Our industry is full of creative, passionate people. That’s for sure. It’s also full of college drop-outs (like me). It’s full of people who work at a coffeeshop for two weeks and read a little of James Hoffmann’s blog and then they’re out droppin’ knowledge on everyone who can’t run as fast as them. It’s full of people who bought a 3-pound coffee roasting machine but have little to no training on how to roast coffee and get interviewed by the local newspaper and are now deemed the town’s coffee expert.
Someday, hopefully not too far in the future, we’ll have some real coffee education. Yes, there are multiple places in the U.S. that teach “coffee business,” mixing basic skills and information with business and management training, but even those are at the most 5-day programs. I’m talking about something like a 2-year accredited degree or certification program. What would our industry look like if there were programs like that offered in a few places around the country and around the world? I would love to find out.
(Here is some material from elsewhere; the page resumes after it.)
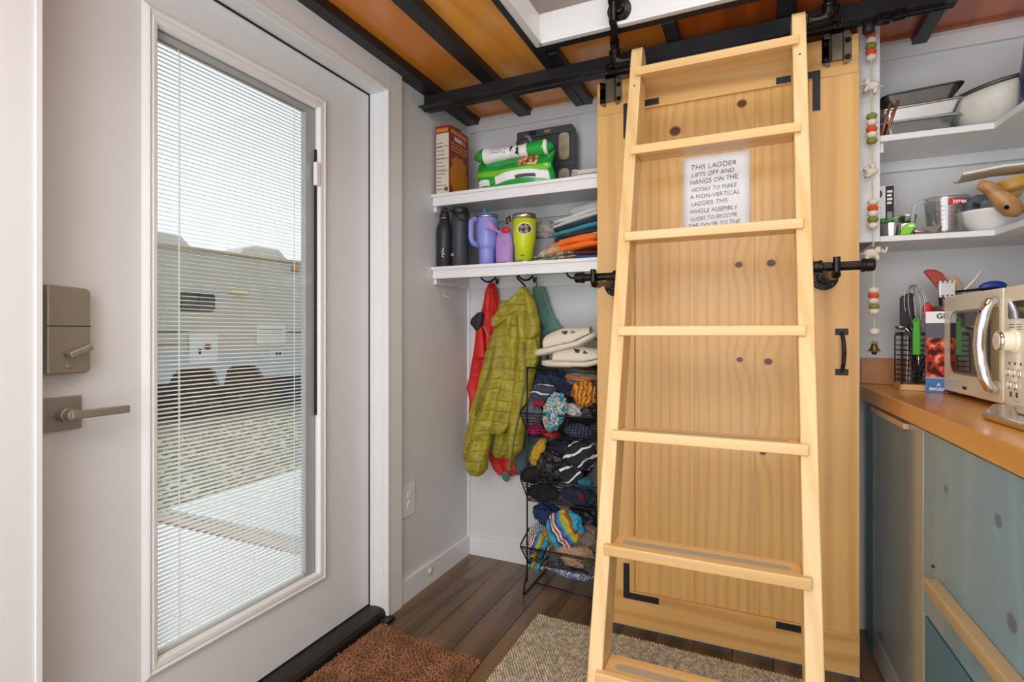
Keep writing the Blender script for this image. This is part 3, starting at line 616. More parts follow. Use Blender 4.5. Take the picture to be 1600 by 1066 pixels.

There needs to be a lot more researched, learned, taught, and improved in coffee varieties and agronomy and processing and such. Absolutely. But as I continue to meet baristas all over, I see passionate and intelligent people who are absolutely starved for some real learning that would support their careers. SCAA education is the best stuff out there right now, and it’s improved by leaps and bounds over the past 2-3 years, but it too still has a long, long way to go; and even then, I don’t know that this is a problem that SCAA is best equipped to solve. I think the market for formal coffee education needs to be developed. The conditions are more ideal for this sort of development in Asia than in North America or Europe, but that too is for another post someday.
So yeah. More focus on that stuff that needs more focus. More teaching. More learning. More skills development. More sharing. But over it all, more professionalism. But it’ll take one little baby step at a time. Etc. Etc. Blah-blah-blah. How are you supposed to end these blog-post things, eh?